MESTRE - Cambiare lavoro non è più un tabù. E questa potrebbe essere una tendenza per i prossimi anni a cui fare attenzione, perché il personale non si accontenta, chiede di più, non solo dal punto di vista dell'impiego o dello stipendio, ma in qualità della vita. Secondo uno studio della Cisl Veneto basato sui dati di Veneto Lavoro, le dimissioni volontarie sono «aumentate del 50% nel primo quadrimestre di quest'anno rispetto allo stesso periodo del 2021, ossia salite a 66.300».
CAMBIARE NON È TABÙ
Per quello che invece riguarda il genere, sono gli uomini a propendere per la ricerca di fortuna: «segno di una maggiore propensione e forse anche possibilità a cambiare posto di lavoro». Per quanto riguarda i settori, a soffrire questo cambio di mentalità ci sono il terziario, che registra il 38% degli addii.
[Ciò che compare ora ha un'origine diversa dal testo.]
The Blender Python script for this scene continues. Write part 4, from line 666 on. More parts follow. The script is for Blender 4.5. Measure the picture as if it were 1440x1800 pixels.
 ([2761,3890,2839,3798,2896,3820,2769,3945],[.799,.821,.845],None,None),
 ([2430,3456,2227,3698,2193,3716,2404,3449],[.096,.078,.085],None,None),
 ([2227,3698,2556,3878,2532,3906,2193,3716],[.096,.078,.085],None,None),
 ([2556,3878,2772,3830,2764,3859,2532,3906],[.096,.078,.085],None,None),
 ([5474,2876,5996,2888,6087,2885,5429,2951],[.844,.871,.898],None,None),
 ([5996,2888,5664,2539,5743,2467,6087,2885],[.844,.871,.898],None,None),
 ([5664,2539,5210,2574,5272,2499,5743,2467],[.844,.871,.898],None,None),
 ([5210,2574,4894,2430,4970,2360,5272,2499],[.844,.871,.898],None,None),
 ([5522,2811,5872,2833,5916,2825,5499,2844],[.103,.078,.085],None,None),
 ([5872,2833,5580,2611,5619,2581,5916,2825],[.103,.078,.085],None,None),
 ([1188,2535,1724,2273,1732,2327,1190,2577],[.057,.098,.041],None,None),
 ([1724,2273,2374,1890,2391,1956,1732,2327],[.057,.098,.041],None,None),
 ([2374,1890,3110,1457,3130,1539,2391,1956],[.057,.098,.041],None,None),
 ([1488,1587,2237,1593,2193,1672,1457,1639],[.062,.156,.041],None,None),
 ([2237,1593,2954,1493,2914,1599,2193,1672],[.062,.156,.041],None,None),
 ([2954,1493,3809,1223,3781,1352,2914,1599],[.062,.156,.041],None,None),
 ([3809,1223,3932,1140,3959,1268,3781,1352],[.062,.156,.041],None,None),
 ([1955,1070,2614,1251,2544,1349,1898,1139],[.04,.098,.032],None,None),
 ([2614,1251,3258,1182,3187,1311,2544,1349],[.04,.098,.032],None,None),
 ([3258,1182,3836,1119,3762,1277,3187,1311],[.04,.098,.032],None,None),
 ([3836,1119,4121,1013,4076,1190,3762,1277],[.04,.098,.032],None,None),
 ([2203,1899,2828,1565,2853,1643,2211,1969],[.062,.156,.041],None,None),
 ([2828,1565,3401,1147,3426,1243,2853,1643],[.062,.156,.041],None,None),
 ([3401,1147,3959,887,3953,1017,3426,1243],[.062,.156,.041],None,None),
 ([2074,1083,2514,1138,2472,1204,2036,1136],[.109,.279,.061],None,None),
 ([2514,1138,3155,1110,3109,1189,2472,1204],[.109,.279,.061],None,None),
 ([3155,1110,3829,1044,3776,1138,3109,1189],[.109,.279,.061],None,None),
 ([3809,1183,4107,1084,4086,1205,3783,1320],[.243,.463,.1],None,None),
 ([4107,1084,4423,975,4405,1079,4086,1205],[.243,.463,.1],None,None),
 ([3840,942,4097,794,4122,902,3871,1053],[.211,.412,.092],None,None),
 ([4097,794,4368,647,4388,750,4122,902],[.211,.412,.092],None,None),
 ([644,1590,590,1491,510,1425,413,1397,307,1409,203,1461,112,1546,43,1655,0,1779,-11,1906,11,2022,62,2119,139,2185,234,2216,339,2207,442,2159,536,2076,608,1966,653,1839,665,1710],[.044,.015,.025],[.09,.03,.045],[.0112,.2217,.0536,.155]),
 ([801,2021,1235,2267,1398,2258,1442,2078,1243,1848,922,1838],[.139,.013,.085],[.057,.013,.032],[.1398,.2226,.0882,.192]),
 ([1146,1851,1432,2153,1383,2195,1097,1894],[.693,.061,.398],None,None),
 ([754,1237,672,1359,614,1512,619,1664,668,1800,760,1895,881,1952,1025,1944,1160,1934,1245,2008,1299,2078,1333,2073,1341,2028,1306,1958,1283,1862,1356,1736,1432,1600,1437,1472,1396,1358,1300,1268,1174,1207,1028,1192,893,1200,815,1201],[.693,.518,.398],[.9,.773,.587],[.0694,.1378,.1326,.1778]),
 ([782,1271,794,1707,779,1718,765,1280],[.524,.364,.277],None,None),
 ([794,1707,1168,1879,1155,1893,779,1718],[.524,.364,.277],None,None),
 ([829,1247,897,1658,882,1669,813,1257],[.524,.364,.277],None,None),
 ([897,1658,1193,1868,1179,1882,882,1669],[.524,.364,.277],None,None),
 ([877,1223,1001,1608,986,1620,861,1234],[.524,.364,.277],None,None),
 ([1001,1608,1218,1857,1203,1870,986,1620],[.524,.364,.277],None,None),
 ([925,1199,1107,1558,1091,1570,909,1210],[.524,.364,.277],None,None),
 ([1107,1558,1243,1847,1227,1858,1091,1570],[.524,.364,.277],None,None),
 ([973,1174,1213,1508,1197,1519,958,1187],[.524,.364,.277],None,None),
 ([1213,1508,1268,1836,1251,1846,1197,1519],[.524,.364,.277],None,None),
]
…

Imprese del commercio, turismo e servizi (ma anche metalmeccanico con il 22,2%) sono sempre meno appetibili a discapito di altri rami come quello manifatturiero. Analizza il dato Marco De Favari, coordinatore regionale degli Uffici vertenze di Cisl Veneto: «C'è chi si muove per cogliere l'opportunità di una retribuzione più alta (avendo oggi un potere contrattuale superiore per richiederla, considerando l'aumento della domanda) o in generale di un più favorevole inquadramento contrattuale, passando ad esempio da un part-time a un full-time, o un migliore e meno stressante ambiente di lavoro».
CONGIUNTURA FAVOREVOLE
Che il mercato sia fluido è quindi una novità accentuatasi negli ultimi anni: «Anche dal nostro osservatorio possiamo confermare di trovarci ora in una congiuntura di notevole dinamicità del mercato del lavoro, che non trova precedenti dal 2015 - prosegue Gianfranco Refosco, segretario generale di Cisl Veneto -. L'aumento delle dimissioni, in presenza di un saldo netto positivo tra assunzioni e cessazioni nella prima parte del 2022 (+36mila), ci consegna un mercato del lavoro veneto molto vivace, ricco di opportunità lavorative che possono consentire alle persone un miglioramento delle condizioni lavorative, come confermato anche dall'elevata percentuale di immediata ricollocazione dei lavoratori dimissionari».